Today’s Scripture Reading | Deuteronomy 18:15–20

The Lord your God will raise up for you a prophet like me from among your own people; you shall heed such a prophet. This is what you requested of the Lord your God at Horeb on the day of the assembly when you said: “If I hear the voice of the Lord my God any more, or ever again see this great fire, I will die.” Then the Lord replied to me: “They are right in what they have said. I will raise up for them a prophet like you from among their own people; I will put my words in the mouth of the prophet, who shall speak to them everything that I command. Anyone who does not heed the words that the prophet shall speak in my name, I myself will hold accountable. But any prophet who speaks in the name of other gods, or who presumes to speak in my name a word that I have not commanded the prophet to speak—that prophet shall die.”(NRSV)

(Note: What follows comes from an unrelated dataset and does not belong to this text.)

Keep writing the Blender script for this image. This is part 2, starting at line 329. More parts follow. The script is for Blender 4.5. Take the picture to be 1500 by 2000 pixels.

This happens sometimes. The text for the devotion seems to stop just before the key verse in the passage. In the text we get the news that there will be prophets after Moses. Yay for prophets. And then we hear that anyone who doesn’t listen to these prophets will be held accountable. Well, OK, fair enough I guess. And then it goes on to say that a person who claims to be a prophet but is not in fact speaking for God should die. OK, severe, but hey, Late Bronze Age, it’s a severe time.

And that’s it. That’s where the text ends. But the next verse? Given what has come before, it’s pretty darn important:

“You may say to yourself, ‘How can we recognize a word that the Lord has not spoken?’” Yeah, kind of necessary, wouldn’t you think? And the answer? Well, it says that if the thing the prophet foretold doesn’t happen, it’s not from God.

Which prompts the question: What good is a prophet if you only know that they’re a prophet in retrospect? In the end, is a prophet really just someone who gets to say “I told you so”? What good is a prophet if you don’t know they’re a prophet at the time when their prophecy would actually be useful?

Well, to the people of the time, maybe it wasn’t that useful at all, really. To us contemporary folk, though, maybe it is a little more useful, because we have the evidentiary weight that the outcome lends to the prophecy. With evidence, prophecies are more than just words. Outcomes matter. Our actions create the outcomes. Without actions that create outcomes, words are just words.

The world is full of speakers. It needs more doers to make those words meaningful.

Lord, sometimes it seems like we are always looking for prophets. Remind us that it is what we do in the present that creates the future and provides the proof that makes prophecy matter. Amen.